» Task details
Only the pictures are omitted; repeat all other data exactly.

⟨

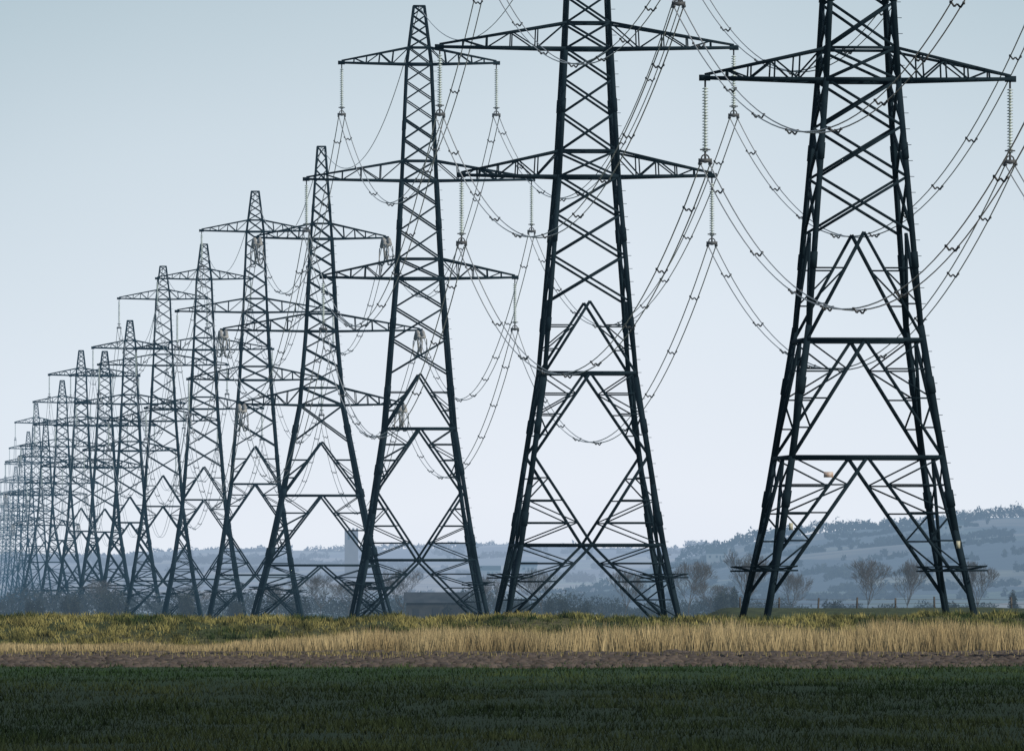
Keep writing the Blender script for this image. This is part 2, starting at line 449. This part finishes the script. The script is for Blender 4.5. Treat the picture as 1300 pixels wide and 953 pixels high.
# ------------------------------------------------------------ fence
fb=[]
fx=np.arange(13.5,36,2.3)
for i,x in enumerate(fx):
    y=698+.4*math.sin(i*2.1); z=float(ground_z(x,y)); lean=.05*math.sin(i*7)
    fb.append(((x,y,z-.3),(x+lean,y,z+.62+.06*math.sin(i*3)),.11))
for k in(.25,.5):
    for i in range(len(fx)-1):
        z0=float(ground_z(fx[i],698));z1=float(ground_z(fx[i+1],698))
        fb.append(((fx[i],698,z0+k),(fx[i+1],698,z1+k),.02))
v,f=box_beams(fb);mesh_np('wire_fence',v,f,M_post)

# ------------------------------------------------------------ bare trees
def bare_tree(px,Y,ytop,wpx,seed,name='bare_tree'):
    r=random.Random(seed); H=PZ(ytop,Y); R=wpx*Y/F/2
    segs=[]
    def grow(p,d,L,rad,dep):
        q=p
        for k in range(2):
            d2=(d+Vector((r.uniform(-.2,.2),r.uniform(-.2,.2),r.uniform(-.06,.16)))).normalized()
            e=q+d2*(L/2); segs.append((tuple(q),tuple(e),rad*(1-.25*k/2)*2)); q=e; d=d2
            if dep>=1 and k<1 and dep<6:
                dd=(d+Vector((r.uniform(-1,1),r.uniform(-1,1),r.uniform(-.3,.5)))).normalized()
                grow(q,dd,L*.6,max(rad*.5,.008),dep+2)
        if dep<6:
            m=5 if dep==0 else 3
            if dep>=4 and r.random()<.45: m=2
            for k in range(m):
                dd=(d+Vector((r.uniform(-1,1),r.uniform(-1,1),r.uniform(-.3,.6)))*.8).normalized()
                grow(q,dd,L*r.uniform(.66,.84),max(rad*.6,.009),dep+1)
    grow(Vector((0,0,0)),Vector((0,0,1)),1.0,.05,0)
    A=np.array([s[0] for s in segs]);Bq=np.array([s[1] for s in segs])
    top=np.percentile(Bq[:,2],99.7); rx=np.percentile(np.abs(Bq[:,0]),95)
    sc=np.array([R/rx,R/rx,H/top])
    A*=sc;Bq*=sc
    W=np.maximum(np.array([s[2] for s in segs])*H/top*.5,.017)
    v,f=box_beams([(a,b,w) for a,b,w in zip(A,Bq,W)],3)
    ob=mesh_np(name,v,f,M_bark); ob.location=(PX(px,Y),Y,0); return ob
for i,(px,Y,yt,w) in enumerate([(1104,1500,709,44),(1150,1520,710,46),(1243,1480,712,46),(942,1450,700,62),(872,1500,712,58),(792,1550,722,44),
        (1002,1650,722,50),(905,1700,738,50),(515,1500,720,60),(690,1600,722,60),(405,1650,728,60),(440,1700,738,50),(352,1750,740,50),(140,1900,734,56),(250,1850,740,56),(620,1650,730,40)]):
    bare_tree(px,Y,yt,w,100+i)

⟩

» The solution
Keep writing the Blender script for this image. This is part 2, starting at line 449. This part finishes the script. The script is for Blender 4.5. Treat the picture as 1300 pixels wide and 953 pixels high.
# ------------------------------------------------------------ fence
fb=[]
fx=np.arange(13.5,36,2.3)
for i,x in enumerate(fx):
    y=698+.4*math.sin(i*2.1); z=float(ground_z(x,y)); lean=.05*math.sin(i*7)
    fb.append(((x,y,z-.3),(x+lean,y,z+.62+.06*math.sin(i*3)),.11))
for k in(.25,.5):
    for i in range(len(fx)-1):
        z0=float(ground_z(fx[i],698));z1=float(ground_z(fx[i+1],698))
        fb.append(((fx[i],698,z0+k),(fx[i+1],698,z1+k),.02))
v,f=box_beams(fb);mesh_np('wire_fence',v,f,M_post)

# ------------------------------------------------------------ bare trees
def bare_tree(px,Y,ytop,wpx,seed,name='bare_tree'):
    r=random.Random(seed); H=PZ(ytop,Y); R=wpx*Y/F/2
    segs=[]
    def grow(p,d,L,rad,dep):
        q=p
        for k in range(2):
            d2=(d+Vector((r.uniform(-.2,.2),r.uniform(-.2,.2),r.uniform(-.06,.16)))).normalized()
            e=q+d2*(L/2); segs.append((tuple(q),tuple(e),rad*(1-.25*k/2)*2)); q=e; d=d2
            if dep>=1 and k<1 and dep<6:
                dd=(d+Vector((r.uniform(-1,1),r.uniform(-1,1),r.uniform(-.3,.5)))).normalized()
                grow(q,dd,L*.6,max(rad*.5,.008),dep+2)
        if dep<6:
            m=5 if dep==0 else 3
            if dep>=4 and r.random()<.45: m=2
            for k in range(m):
                dd=(d+Vector((r.uniform(-1,1),r.uniform(-1,1),r.uniform(-.3,.6)))*.8).normalized()
                grow(q,dd,L*r.uniform(.66,.84),max(rad*.6,.009),dep+1)
    grow(Vector((0,0,0)),Vector((0,0,1)),1.0,.05,0)
    A=np.array([s[0] for s in segs]);Bq=np.array([s[1] for s in segs])
    top=np.percentile(Bq[:,2],99.7); rx=np.percentile(np.abs(Bq[:,0]),95)
    sc=np.array([R/rx,R/rx,H/top])
    A*=sc;Bq*=sc
    W=np.maximum(np.array([s[2] for s in segs])*H/top*.5,.017)
    v,f=box_beams([(a,b,w) for a,b,w in zip(A,Bq,W)],3)
    ob=mesh_np(name,v,f,M_bark); ob.location=(PX(px,Y),Y,0); return ob
for i,(px,Y,yt,w) in enumerate([(1104,1500,709,44),(1150,1520,710,46),(1243,1480,712,46),(942,1450,700,62),(872,1500,712,58),(792,1550,722,44),
        (1002,1650,722,50),(905,1700,738,50),(515,1500,720,60),(690,1600,722,60),(405,1650,728,60),(440,1700,738,50),(352,1750,740,50),(140,1900,734,56),(250,1850,740,56),(620,1650,730,40)]):
    bare_tree(px,Y,yt,w,100+i)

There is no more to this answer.